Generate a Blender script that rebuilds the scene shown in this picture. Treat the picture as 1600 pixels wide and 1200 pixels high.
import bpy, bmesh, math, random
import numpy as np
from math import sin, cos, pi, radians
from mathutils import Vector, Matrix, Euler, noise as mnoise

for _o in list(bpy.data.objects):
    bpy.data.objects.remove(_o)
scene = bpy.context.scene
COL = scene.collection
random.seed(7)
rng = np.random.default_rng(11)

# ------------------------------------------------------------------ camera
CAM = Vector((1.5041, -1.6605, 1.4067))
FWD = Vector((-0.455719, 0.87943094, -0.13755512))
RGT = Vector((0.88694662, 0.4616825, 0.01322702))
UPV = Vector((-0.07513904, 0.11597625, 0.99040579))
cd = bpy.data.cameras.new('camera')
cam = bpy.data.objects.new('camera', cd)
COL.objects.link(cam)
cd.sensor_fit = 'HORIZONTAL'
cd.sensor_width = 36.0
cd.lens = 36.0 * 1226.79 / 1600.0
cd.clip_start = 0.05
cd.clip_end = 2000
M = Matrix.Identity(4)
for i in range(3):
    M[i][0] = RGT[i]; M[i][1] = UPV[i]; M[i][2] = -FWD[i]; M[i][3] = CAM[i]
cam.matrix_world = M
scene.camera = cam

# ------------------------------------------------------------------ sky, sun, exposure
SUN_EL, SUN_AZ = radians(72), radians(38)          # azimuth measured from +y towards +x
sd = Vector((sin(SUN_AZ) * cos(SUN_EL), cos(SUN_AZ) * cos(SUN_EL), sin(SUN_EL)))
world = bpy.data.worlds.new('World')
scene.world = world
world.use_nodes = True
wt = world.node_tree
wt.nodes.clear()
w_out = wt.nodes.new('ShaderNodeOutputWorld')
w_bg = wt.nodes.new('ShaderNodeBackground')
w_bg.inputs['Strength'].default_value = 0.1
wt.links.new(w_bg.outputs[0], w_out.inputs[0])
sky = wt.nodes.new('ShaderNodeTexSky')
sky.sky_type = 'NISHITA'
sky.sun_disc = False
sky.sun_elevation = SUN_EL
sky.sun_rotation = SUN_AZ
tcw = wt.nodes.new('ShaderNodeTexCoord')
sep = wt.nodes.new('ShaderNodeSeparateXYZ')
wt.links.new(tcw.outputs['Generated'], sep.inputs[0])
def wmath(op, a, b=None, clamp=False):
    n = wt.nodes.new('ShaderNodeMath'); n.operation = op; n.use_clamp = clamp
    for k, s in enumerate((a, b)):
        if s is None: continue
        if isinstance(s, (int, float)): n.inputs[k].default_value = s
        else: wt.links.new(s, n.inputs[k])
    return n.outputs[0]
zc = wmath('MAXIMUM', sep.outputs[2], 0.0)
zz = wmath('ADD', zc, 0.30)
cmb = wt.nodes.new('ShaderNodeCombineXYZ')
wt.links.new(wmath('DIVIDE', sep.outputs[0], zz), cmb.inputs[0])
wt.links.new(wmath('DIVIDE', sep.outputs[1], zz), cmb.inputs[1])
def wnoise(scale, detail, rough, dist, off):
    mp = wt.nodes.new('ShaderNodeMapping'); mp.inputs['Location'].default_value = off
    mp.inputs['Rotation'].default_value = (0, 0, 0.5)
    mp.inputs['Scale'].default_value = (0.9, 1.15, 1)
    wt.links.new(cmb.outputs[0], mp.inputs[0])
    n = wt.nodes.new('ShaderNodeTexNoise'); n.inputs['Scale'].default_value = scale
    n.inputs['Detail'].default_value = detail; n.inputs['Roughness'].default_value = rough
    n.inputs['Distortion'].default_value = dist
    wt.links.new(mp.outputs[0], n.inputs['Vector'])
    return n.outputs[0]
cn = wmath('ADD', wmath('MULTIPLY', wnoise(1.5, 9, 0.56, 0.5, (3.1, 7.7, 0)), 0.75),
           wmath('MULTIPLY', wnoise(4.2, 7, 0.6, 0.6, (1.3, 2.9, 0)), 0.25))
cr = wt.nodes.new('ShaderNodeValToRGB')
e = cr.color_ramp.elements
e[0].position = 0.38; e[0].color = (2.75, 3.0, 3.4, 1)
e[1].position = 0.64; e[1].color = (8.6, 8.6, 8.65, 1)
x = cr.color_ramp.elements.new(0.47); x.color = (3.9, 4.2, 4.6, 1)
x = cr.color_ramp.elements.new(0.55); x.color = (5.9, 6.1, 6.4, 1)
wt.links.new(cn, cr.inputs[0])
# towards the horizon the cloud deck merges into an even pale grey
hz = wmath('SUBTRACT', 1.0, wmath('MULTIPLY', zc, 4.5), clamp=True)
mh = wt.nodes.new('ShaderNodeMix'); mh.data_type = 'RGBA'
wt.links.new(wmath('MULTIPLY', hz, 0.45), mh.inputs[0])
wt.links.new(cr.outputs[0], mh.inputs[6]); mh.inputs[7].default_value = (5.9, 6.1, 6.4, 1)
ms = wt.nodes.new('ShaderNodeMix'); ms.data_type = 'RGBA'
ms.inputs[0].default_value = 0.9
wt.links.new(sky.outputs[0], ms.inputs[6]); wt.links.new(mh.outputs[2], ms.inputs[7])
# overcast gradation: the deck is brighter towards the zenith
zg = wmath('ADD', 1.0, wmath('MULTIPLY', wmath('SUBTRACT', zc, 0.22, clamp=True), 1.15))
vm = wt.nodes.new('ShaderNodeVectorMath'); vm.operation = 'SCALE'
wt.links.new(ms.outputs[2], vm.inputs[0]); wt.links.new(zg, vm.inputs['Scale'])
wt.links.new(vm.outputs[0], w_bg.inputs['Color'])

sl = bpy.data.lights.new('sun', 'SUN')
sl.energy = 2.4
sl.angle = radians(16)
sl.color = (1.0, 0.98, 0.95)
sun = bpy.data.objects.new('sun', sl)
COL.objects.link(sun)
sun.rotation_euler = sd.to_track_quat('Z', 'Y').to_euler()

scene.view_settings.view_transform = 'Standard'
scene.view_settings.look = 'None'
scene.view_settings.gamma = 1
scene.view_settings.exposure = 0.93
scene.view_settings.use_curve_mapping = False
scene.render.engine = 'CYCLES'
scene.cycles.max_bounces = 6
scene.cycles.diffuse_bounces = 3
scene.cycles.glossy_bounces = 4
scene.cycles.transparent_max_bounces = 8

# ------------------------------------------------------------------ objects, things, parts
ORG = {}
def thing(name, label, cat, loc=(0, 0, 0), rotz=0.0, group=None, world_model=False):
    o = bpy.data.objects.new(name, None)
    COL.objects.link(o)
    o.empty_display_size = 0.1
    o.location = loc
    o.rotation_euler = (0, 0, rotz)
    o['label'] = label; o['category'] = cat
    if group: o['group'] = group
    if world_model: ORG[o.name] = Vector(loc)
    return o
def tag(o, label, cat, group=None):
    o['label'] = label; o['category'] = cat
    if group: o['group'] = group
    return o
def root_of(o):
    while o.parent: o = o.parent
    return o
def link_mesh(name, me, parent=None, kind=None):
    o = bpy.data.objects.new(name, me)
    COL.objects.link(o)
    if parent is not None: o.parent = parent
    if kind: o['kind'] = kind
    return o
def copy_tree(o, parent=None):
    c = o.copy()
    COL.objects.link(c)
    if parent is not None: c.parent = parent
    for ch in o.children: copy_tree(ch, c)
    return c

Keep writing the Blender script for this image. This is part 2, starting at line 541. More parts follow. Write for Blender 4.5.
+--
■ Exercise brief
Emit an exact copy of the lines spanning the start of the records to the line containing "scene.camera = cam", inclusive, and no other output.

■ Result for this exercise
Generate a Blender script that rebuilds the scene shown in this picture. Treat the picture as 1600 pixels wide and 1200 pixels high.
import bpy, bmesh, math, random
import numpy as np
from math import sin, cos, pi, radians
from mathutils import Vector, Matrix, Euler, noise as mnoise

for _o in list(bpy.data.objects):
    bpy.data.objects.remove(_o)
scene = bpy.context.scene
COL = scene.collection
random.seed(7)
rng = np.random.default_rng(11)

# ------------------------------------------------------------------ camera
CAM = Vector((1.5041, -1.6605, 1.4067))
FWD = Vector((-0.455719, 0.87943094, -0.13755512))
RGT = Vector((0.88694662, 0.4616825, 0.01322702))
UPV = Vector((-0.07513904, 0.11597625, 0.99040579))
cd = bpy.data.cameras.new('camera')
cam = bpy.data.objects.new('camera', cd)
COL.objects.link(cam)
cd.sensor_fit = 'HORIZONTAL'
cd.sensor_width = 36.0
cd.lens = 36.0 * 1226.79 / 1600.0
cd.clip_start = 0.05
cd.clip_end = 2000
M = Matrix.Identity(4)
for i in range(3):
    M[i][0] = RGT[i]; M[i][1] = UPV[i]; M[i][2] = -FWD[i]; M[i][3] = CAM[i]
cam.matrix_world = M
scene.camera = cam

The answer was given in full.